In his excellent speech, my hon. Friend the Member for Islington, South and Finsbury (Mr. Smith) drew attention to the problems of poverty that are faced by many asylum seekers. In the borough that he and I have the honour to represent, many people are living in absolute destitution. Often, the only way that they have been able to survive is by getting support from asylum refugee communities that have been here for some time, most of whose members are unemployed and relying on benefits. That means that they are sharing misery rather than wealth.
Alternatively, people beg on the streets or are kept by generous people who belong to some of the churches in the borough and who collect money at Sunday services to buy food parcels for asylum-seeking families to make sure that they do not starve. The Secretary of State says that there is no evidence of increased destitution. He could walk not far from his house and talk to people in some of the churches in his borough to find out exactly what the situation is like.
Many families are in a desperate position. We are in danger of having asylum seekers begging on the streets and people living in benders or broken-down cars, or sleeping under railway arches because they have been denied benefit as a result of the Government's obdurate attitude towards asylum seekers. Local authorities will have huge bills trying to ensure that children are maintained under the Children Act 1989.
The Secretary of State spoke about the appeals system and made free use of the term "bogus asylum seekers" because he does not believe that people have a genuine fear of persecution if they return to their own country. The Government should look at some of the evidence on which they are acting. I have had extensive correspondence with the Home Office about people whom I believe to be in danger if they are returned to Nigeria. One case that stands out is that of the Onibiyo family. To the credit of the Government of Guyana, they were prepared to take Ademole Onibiyo. To the disgrace of this Government, he was thrown out of the country and placed in enormous danger. Likewise, people have been forcibly returned to Zaire, to the Ivory Coast and to some other countries in which there is a veneer of electoral democracy, underneath which all the old evil forces of the police and the army and the oppression of individuals are still at work.
Mrs. Maria Fyfe (Glasgow, Maryhill):
I think that Guyana has really shown up the Government in the case mentioned by my hon. Friend. It is one of the poorest countries in the world and cannot afford to look after its own people adequately, yet it held up its hand in that case and our Government did not.
Mr. Corbyn:
My hon. Friend makes a valuable point. I shall return shortly to the issue of how the British and European Governments are turning their backs on asylum seekers while others recognise the problems of those people. It is a great credit to President Jagan and the people of Guyana that they were prepared to help out the Onibiyo family.
The hon. and learned Member for Burton demonstrated his ignorance of the procedures--as have the Minister and many other hon. Members--for entering the country. My hon. Friend the Member for Walthamstow (Mr. Gerrard) then put his finger absolutely on the point. I remember a debate in this very Chamber about the Immigration (Carriers' Liability) Act 1987 just before the 1987 general election. It was another flawed piece of legislation rushed through on the basis of a speech from the previous year's Tory party conference. If the Secretary of State troubled to read it or to check the Hansard report of its Committee stage or the debate on its Second Reading, however, he would discover a recognition that it was legitimate for people genuinely fleeing from persecution to use bogus names and false documents to deceive their way out of a country and to deceive their way into a country of safety.

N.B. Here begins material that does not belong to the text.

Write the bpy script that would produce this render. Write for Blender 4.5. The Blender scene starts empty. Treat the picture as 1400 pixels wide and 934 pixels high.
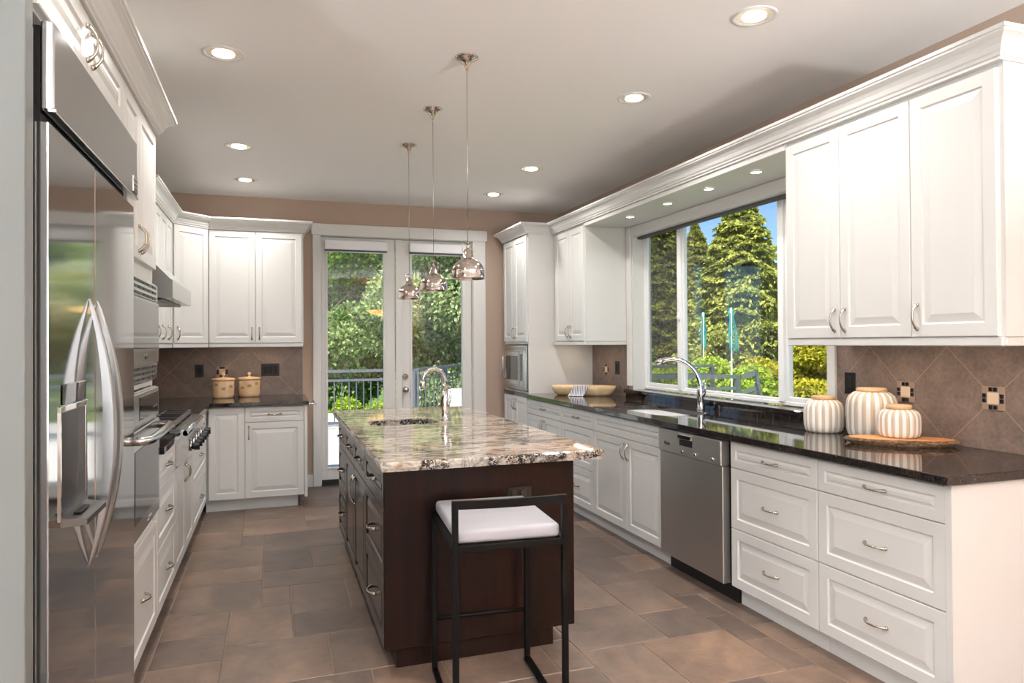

People write books about the genuine heroism of people who fled from Nazi Germany, from pogroms against Jewish people in Russia at the turn of the century, from Chile at the height of the oppression, from El Salvador and from so many other places around the world, Iraq and Iran included. In 50 years, will people write books about how they must deceive their way into Britain to gain a place of safety because of the Government's attitude towards asylum seekers? The history lesson that the Government need to be taught is that they are acting in a grossly inhumane manner at a time when the world is desperately crying out for humanity in the way that people are treated.
The Government's attitude towards the provision of social security payments has been very well dealt with by my hon. Friend the Member for Islington, South and
Finsbury and by many other hon. Members. The issue of the three-day rule to make an application has also been dealt with very well. I do not believe that the Secretary of State has ever bothered to go to any port of entry to see what it is like when someone is fleeing from somewhere and attempting to seek asylum. If he can, I ask him to put himself in the mind of a Kurdish person coming out of Turkey, Iran or Iraq, where Kurds face the most appalling persecution in their villages, which have been bombed and burnt out by the army. They get themselves away from that community, to Ankara or to Istanbul, to try to get a plane out.
Those people have to get a visa and an airline to take them. So they go along to a normal, reputable airline, such as British Airways, but people there tell them, "Sorry; we can't take you because the Home Office might not admit you, and we'll be fined £2,000 if subsequently you're not admitted, and we'll have to bring you back." So they go to the back streets and they pay out a great deal of money to a corrupt travel agent who buys them a plane ticket and is prepared to bear the danger of paying the fine. It is another example of exploitation of people in fear.
It is quite possible that those people have been brought up in a community in which anyone wearing a uniform is just not trusted. When they arrive at a port of entry and are confronted by people in uniform, they might not be so trusting of them as those of us who have grown up in a slightly different atmosphere with different attitudes. So they get themselves into the country by whatever means they can, and then they do something about the situation.
We are talking about a minimal and modest amendment--one that will merely allow three days for an application to be made. Some hon. Members said that information should be given to potential asylum seekers, and they were jeered at by the hon. and learned Member for Burton. I hope that that will be understood by the public.